Task instructions >>
Copy every line, leaving nothing out and adding nothing.

Collected material >>

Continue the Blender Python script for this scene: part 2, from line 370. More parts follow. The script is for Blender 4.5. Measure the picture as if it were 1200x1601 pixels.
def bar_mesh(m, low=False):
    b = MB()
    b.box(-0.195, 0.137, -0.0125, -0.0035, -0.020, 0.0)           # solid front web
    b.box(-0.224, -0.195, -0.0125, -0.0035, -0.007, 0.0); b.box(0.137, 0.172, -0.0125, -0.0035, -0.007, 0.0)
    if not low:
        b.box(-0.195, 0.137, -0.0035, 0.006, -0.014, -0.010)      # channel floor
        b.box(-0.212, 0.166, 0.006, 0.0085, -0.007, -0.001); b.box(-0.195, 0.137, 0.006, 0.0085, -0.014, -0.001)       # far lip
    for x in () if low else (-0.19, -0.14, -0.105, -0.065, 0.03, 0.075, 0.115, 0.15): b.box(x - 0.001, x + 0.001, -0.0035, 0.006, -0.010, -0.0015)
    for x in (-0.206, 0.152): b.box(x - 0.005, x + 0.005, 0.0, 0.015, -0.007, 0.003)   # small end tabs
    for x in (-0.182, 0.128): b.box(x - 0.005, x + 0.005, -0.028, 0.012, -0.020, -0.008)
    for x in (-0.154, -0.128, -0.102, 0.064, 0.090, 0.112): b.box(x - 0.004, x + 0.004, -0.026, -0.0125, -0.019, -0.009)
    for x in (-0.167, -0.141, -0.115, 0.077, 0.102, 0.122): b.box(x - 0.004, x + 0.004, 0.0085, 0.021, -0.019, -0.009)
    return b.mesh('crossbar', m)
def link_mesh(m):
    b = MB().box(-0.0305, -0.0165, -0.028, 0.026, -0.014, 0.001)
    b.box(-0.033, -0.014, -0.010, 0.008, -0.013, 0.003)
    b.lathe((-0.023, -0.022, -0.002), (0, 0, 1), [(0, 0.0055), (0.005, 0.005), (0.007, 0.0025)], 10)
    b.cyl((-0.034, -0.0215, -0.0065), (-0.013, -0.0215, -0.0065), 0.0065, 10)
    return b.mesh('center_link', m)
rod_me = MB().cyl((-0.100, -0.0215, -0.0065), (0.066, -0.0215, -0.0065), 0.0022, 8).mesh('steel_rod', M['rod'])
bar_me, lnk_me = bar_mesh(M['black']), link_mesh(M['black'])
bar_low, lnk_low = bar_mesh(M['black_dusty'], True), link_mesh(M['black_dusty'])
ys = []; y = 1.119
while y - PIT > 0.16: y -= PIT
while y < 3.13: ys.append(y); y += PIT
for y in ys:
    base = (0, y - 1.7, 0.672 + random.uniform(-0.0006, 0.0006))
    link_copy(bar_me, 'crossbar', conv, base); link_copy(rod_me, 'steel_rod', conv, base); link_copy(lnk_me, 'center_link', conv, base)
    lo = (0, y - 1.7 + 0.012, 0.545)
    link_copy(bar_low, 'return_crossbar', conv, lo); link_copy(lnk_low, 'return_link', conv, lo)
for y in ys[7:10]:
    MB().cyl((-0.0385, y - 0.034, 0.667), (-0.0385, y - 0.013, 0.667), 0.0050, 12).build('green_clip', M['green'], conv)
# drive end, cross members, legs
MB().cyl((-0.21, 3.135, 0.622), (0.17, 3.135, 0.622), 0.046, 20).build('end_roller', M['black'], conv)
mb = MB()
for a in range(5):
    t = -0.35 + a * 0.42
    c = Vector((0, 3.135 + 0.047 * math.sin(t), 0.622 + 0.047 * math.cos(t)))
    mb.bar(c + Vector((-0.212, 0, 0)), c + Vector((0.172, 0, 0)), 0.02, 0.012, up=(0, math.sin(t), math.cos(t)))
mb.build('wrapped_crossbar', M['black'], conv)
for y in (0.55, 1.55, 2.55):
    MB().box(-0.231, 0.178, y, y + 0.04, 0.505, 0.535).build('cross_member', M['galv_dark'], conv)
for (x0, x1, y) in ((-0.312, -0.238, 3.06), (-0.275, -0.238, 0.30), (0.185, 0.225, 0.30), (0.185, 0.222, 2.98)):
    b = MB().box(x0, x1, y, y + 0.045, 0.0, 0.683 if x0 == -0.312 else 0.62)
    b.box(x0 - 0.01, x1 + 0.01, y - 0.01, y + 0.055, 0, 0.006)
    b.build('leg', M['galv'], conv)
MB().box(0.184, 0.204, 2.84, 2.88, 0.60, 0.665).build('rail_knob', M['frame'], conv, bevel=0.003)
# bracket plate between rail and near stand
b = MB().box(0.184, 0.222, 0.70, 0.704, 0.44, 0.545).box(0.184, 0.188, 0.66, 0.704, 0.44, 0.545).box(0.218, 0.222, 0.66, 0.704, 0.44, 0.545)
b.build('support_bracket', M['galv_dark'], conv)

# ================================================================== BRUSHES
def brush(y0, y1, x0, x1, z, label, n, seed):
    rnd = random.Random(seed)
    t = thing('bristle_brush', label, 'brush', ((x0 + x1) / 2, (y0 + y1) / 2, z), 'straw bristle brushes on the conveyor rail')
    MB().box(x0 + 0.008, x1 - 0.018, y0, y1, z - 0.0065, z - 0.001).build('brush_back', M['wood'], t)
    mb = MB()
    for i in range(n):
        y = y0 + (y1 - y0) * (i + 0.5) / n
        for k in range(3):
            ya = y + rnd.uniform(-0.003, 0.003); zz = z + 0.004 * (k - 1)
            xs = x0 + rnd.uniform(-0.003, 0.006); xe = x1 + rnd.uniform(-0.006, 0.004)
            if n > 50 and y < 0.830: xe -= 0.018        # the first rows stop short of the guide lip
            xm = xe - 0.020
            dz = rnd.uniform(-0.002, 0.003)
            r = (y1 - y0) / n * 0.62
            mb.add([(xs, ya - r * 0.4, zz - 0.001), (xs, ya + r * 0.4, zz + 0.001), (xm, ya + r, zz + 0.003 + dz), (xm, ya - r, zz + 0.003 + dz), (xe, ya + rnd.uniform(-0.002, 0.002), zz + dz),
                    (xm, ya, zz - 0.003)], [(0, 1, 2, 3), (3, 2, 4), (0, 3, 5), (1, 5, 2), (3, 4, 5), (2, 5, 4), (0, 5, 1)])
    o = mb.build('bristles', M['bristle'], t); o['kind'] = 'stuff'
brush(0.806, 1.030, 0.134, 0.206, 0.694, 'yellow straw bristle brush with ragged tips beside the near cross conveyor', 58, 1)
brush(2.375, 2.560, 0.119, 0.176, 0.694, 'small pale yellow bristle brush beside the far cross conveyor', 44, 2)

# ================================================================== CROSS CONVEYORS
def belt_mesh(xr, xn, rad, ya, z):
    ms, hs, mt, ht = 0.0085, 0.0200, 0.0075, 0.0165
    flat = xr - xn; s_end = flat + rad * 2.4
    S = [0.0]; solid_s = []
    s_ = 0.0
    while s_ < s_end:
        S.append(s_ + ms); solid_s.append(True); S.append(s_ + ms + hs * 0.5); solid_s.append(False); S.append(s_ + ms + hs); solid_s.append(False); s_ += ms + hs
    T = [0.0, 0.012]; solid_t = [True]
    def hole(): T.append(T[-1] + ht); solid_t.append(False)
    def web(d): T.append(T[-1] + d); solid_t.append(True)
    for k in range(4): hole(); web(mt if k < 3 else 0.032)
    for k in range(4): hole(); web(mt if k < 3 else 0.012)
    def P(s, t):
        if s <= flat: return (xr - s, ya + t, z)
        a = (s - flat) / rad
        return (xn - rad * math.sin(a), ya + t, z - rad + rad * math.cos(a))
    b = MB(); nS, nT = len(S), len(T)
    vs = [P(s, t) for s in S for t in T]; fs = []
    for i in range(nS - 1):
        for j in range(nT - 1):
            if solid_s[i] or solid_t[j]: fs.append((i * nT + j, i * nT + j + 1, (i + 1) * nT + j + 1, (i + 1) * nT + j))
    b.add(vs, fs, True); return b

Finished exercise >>
Continue the Blender Python script for this scene: part 2, from line 370. More parts follow. The script is for Blender 4.5. Measure the picture as if it were 1200x1601 pixels.
def bar_mesh(m, low=False):
    b = MB()
    b.box(-0.195, 0.137, -0.0125, -0.0035, -0.020, 0.0)           # solid front web
    b.box(-0.224, -0.195, -0.0125, -0.0035, -0.007, 0.0); b.box(0.137, 0.172, -0.0125, -0.0035, -0.007, 0.0)
    if not low:
        b.box(-0.195, 0.137, -0.0035, 0.006, -0.014, -0.010)      # channel floor
        b.box(-0.212, 0.166, 0.006, 0.0085, -0.007, -0.001); b.box(-0.195, 0.137, 0.006, 0.0085, -0.014, -0.001)       # far lip
    for x in () if low else (-0.19, -0.14, -0.105, -0.065, 0.03, 0.075, 0.115, 0.15): b.box(x - 0.001, x + 0.001, -0.0035, 0.006, -0.010, -0.0015)
    for x in (-0.206, 0.152): b.box(x - 0.005, x + 0.005, 0.0, 0.015, -0.007, 0.003)   # small end tabs
    for x in (-0.182, 0.128): b.box(x - 0.005, x + 0.005, -0.028, 0.012, -0.020, -0.008)
    for x in (-0.154, -0.128, -0.102, 0.064, 0.090, 0.112): b.box(x - 0.004, x + 0.004, -0.026, -0.0125, -0.019, -0.009)
    for x in (-0.167, -0.141, -0.115, 0.077, 0.102, 0.122): b.box(x - 0.004, x + 0.004, 0.0085, 0.021, -0.019, -0.009)
    return b.mesh('crossbar', m)
def link_mesh(m):
    b = MB().box(-0.0305, -0.0165, -0.028, 0.026, -0.014, 0.001)
    b.box(-0.033, -0.014, -0.010, 0.008, -0.013, 0.003)
    b.lathe((-0.023, -0.022, -0.002), (0, 0, 1), [(0, 0.0055), (0.005, 0.005), (0.007, 0.0025)], 10)
    b.cyl((-0.034, -0.0215, -0.0065), (-0.013, -0.0215, -0.0065), 0.0065, 10)
    return b.mesh('center_link', m)
rod_me = MB().cyl((-0.100, -0.0215, -0.0065), (0.066, -0.0215, -0.0065), 0.0022, 8).mesh('steel_rod', M['rod'])
bar_me, lnk_me = bar_mesh(M['black']), link_mesh(M['black'])
bar_low, lnk_low = bar_mesh(M['black_dusty'], True), link_mesh(M['black_dusty'])
ys = []; y = 1.119
while y - PIT > 0.16: y -= PIT
while y < 3.13: ys.append(y); y += PIT
for y in ys:
    base = (0, y - 1.7, 0.672 + random.uniform(-0.0006, 0.0006))
    link_copy(bar_me, 'crossbar', conv, base); link_copy(rod_me, 'steel_rod', conv, base); link_copy(lnk_me, 'center_link', conv, base)
    lo = (0, y - 1.7 + 0.012, 0.545)
    link_copy(bar_low, 'return_crossbar', conv, lo); link_copy(lnk_low, 'return_link', conv, lo)
for y in ys[7:10]:
    MB().cyl((-0.0385, y - 0.034, 0.667), (-0.0385, y - 0.013, 0.667), 0.0050, 12).build('green_clip', M['green'], conv)
# drive end, cross members, legs
MB().cyl((-0.21, 3.135, 0.622), (0.17, 3.135, 0.622), 0.046, 20).build('end_roller', M['black'], conv)
mb = MB()
for a in range(5):
    t = -0.35 + a * 0.42
    c = Vector((0, 3.135 + 0.047 * math.sin(t), 0.622 + 0.047 * math.cos(t)))
    mb.bar(c + Vector((-0.212, 0, 0)), c + Vector((0.172, 0, 0)), 0.02, 0.012, up=(0, math.sin(t), math.cos(t)))
mb.build('wrapped_crossbar', M['black'], conv)
for y in (0.55, 1.55, 2.55):
    MB().box(-0.231, 0.178, y, y + 0.04, 0.505, 0.535).build('cross_member', M['galv_dark'], conv)
for (x0, x1, y) in ((-0.312, -0.238, 3.06), (-0.275, -0.238, 0.30), (0.185, 0.225, 0.30), (0.185, 0.222, 2.98)):
    b = MB().box(x0, x1, y, y + 0.045, 0.0, 0.683 if x0 == -0.312 else 0.62)
    b.box(x0 - 0.01, x1 + 0.01, y - 0.01, y + 0.055, 0, 0.006)
    b.build('leg', M['galv'], conv)
MB().box(0.184, 0.204, 2.84, 2.88, 0.60, 0.665).build('rail_knob', M['frame'], conv, bevel=0.003)
# bracket plate between rail and near stand
b = MB().box(0.184, 0.222, 0.70, 0.704, 0.44, 0.545).box(0.184, 0.188, 0.66, 0.704, 0.44, 0.545).box(0.218, 0.222, 0.66, 0.704, 0.44, 0.545)
b.build('support_bracket', M['galv_dark'], conv)

# ================================================================== BRUSHES
def brush(y0, y1, x0, x1, z, label, n, seed):
    rnd = random.Random(seed)
    t = thing('bristle_brush', label, 'brush', ((x0 + x1) / 2, (y0 + y1) / 2, z), 'straw bristle brushes on the conveyor rail')
    MB().box(x0 + 0.008, x1 - 0.018, y0, y1, z - 0.0065, z - 0.001).build('brush_back', M['wood'], t)
    mb = MB()
    for i in range(n):
        y = y0 + (y1 - y0) * (i + 0.5) / n
        for k in range(3):
            ya = y + rnd.uniform(-0.003, 0.003); zz = z + 0.004 * (k - 1)
            xs = x0 + rnd.uniform(-0.003, 0.006); xe = x1 + rnd.uniform(-0.006, 0.004)
            if n > 50 and y < 0.830: xe -= 0.018        # the first rows stop short of the guide lip
            xm = xe - 0.020
            dz = rnd.uniform(-0.002, 0.003)
            r = (y1 - y0) / n * 0.62
            mb.add([(xs, ya - r * 0.4, zz - 0.001), (xs, ya + r * 0.4, zz + 0.001), (xm, ya + r, zz + 0.003 + dz), (xm, ya - r, zz + 0.003 + dz), (xe, ya + rnd.uniform(-0.002, 0.002), zz + dz),
                    (xm, ya, zz - 0.003)], [(0, 1, 2, 3), (3, 2, 4), (0, 3, 5), (1, 5, 2), (3, 4, 5), (2, 5, 4), (0, 5, 1)])
    o = mb.build('bristles', M['bristle'], t); o['kind'] = 'stuff'
brush(0.806, 1.030, 0.134, 0.206, 0.694, 'yellow straw bristle brush with ragged tips beside the near cross conveyor', 58, 1)
brush(2.375, 2.560, 0.119, 0.176, 0.694, 'small pale yellow bristle brush beside the far cross conveyor', 44, 2)

# ================================================================== CROSS CONVEYORS
def belt_mesh(xr, xn, rad, ya, z):
    ms, hs, mt, ht = 0.0085, 0.0200, 0.0075, 0.0165
    flat = xr - xn; s_end = flat + rad * 2.4
    S = [0.0]; solid_s = []
    s_ = 0.0
    while s_ < s_end:
        S.append(s_ + ms); solid_s.append(True); S.append(s_ + ms + hs * 0.5); solid_s.append(False); S.append(s_ + ms + hs); solid_s.append(False); s_ += ms + hs
    T = [0.0, 0.012]; solid_t = [True]
    def hole(): T.append(T[-1] + ht); solid_t.append(False)
    def web(d): T.append(T[-1] + d); solid_t.append(True)
    for k in range(4): hole(); web(mt if k < 3 else 0.032)
    for k in range(4): hole(); web(mt if k < 3 else 0.012)
    def P(s, t):
        if s <= flat: return (xr - s, ya + t, z)
        a = (s - flat) / rad
        return (xn - rad * math.sin(a), ya + t, z - rad + rad * math.cos(a))
    b = MB(); nS, nT = len(S), len(T)
    vs = [P(s, t) for s in S for t in T]; fs = []
    for i in range(nS - 1):
        for j in range(nT - 1):
            if solid_s[i] or solid_t[j]: fs.append((i * nT + j, i * nT + j + 1, (i + 1) * nT + j + 1, (i + 1) * nT + j))
    b.add(vs, fs, True); return b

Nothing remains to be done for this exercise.